Mais comment insuffler une dynamique positive si on ne parle que d’interdits, de contraintes nouvelles, de risques anxiogènes ? Nous avons choisi une méthode simple, faite de trois principes : porter une vision lucide ; fédérer tous les acteurs ; savoir résister au court terme. La lucidité, c’est le choix de dire publiquement les enjeux auxquels nous faisons face. Faire l’autruche n’est pas une option. La vision, c’est celle du judoka, c’est-à-dire la conviction que la contrainte sociale écologique est une opportunité, pour créer des nouveaux gisements durables de valeur et d’emploi ; pour améliorer la qualité de vie et l’attractivité d’une vallée historiquement très carbonée et longtemps mal connue ; pour développer l’éducation, la culture. Fédérer, c’est comprendre que nous avons besoin de toutes les forces vives : publiques, privées, associatives, citoyennes. Résister, c’est refuser la facilité des décisions de courte vue : couper des arbres pour faire de l’étalement urbain, dépenser un milliard d’euros dans 41 kilomètres de bitume autoroutier à péage…

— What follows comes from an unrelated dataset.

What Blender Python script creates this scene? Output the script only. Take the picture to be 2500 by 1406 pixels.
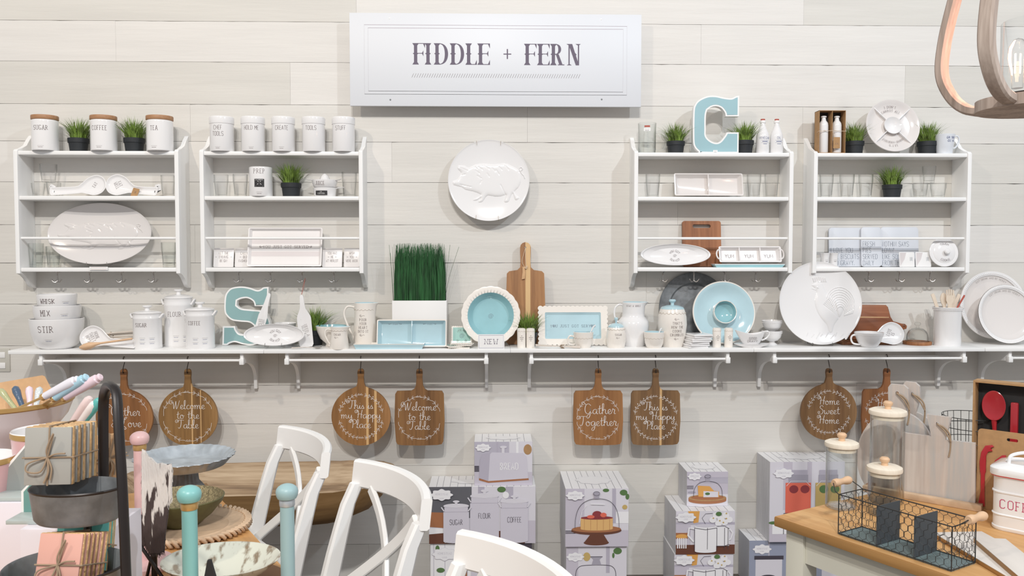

Le projet d’écoquartier Rouen Flaubert, à proximité de la zone industrialo-portuaire, illustre cette approche. Une césure arborée, une forêt urbaine qui fait tampon entre les futurs bâtiments et l’industrie existante, a été introduite. Le bassin prévu pour gérer les eaux pluviales est devenu un parc canal, jouant un rôle clé pour les futures inondations de la Seine et apportant un cadre agréable aux habitants. Ce résultat est le fruit de deux ans de concertation. Là est la clé : réinterroger notre modèle de société en s’appuyant sur l’intelligence collective. Face au changement, entrer en résilience plutôt qu’en résistance.